Living Debt-Free: 3 Lessons I’ve Learned Paying Off Debt

We’ve all seen those articles floating around about how people paid off insane amounts of debt in a relatively short time while on a fairly small salary. Usually, there’s some sort of twist like: “I inherited my house” or “my parents paid off my student loans.” This won’t be one of those articles.

A few years ago, my husband (Drew) and I were in a lot of debt (for us, everyone has different thresholds). I had lived off credit cards in grad school, my husband had taken out a loan for his car, and we both had student loans. We also have a mortgage. We were sick of so much of our paychecks going toward debt each month, so we decided to start the journey toward becoming debt-free. It hasn’t been easy, but we’ve learned a lot. Today, I wanted to share just a few of the things we’ve learned over the past couple of years.

1. It’s easier to pay off debt if you have a plan

There are many techniques for paying off debt — the snowball method, paying off the loan with the highest interest rate, debt consolidation, etc. The way you choose depends on what’s right for you, but no matter what — have a plan! Without one, it’s easy to become overwhelmed.

We chose the snowball method. We only had about a year left on Drew’s car loan, so it was pretty low at this point. We put extra cash toward that every month. Then, when that was paid off, we took the car payment amount plus our spare cash and put it toward the credit card with the lowest balance. 

Listen: Saving Money & Creating a Budget with Leah Janik

2. It’s addictive

Seeing a $0 balance on Drew’s car was exciting and encouraged us to keep going and pay everything else off as quickly as possible. Then, we saw a $0 balance on a credit card, and the excitement grew. Watching our debt decrease is fun, even if it means we have to sometimes sacrifice buying something we really want. 

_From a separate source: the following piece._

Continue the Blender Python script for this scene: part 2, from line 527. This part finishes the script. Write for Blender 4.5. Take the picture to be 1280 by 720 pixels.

3. Don’t beat yourself up about how much you’re paying

This one is two-fold:

  1. Don’t get upset with how much debt you have. Being discouraged about it isn’t going to help you pay it off. Instead, focus on your financial goals and recognize that you’re now taking steps to decrease that amount.
  2. Don’t panic about how much you’re paying each month. Each month, I set a budget (using EveryDollar) for how much extra will go toward our debt. Some months, it’s not a whole lot extra because we have other expenses that we have to pay, or we’re finally going on vacation. Other months, we’re putting a large amount extra toward debt (which is always a great feeling for me). 

If you’re trying to live debt-free, the biggest thing you can do is be careful that you’re not adding to the debt you already have.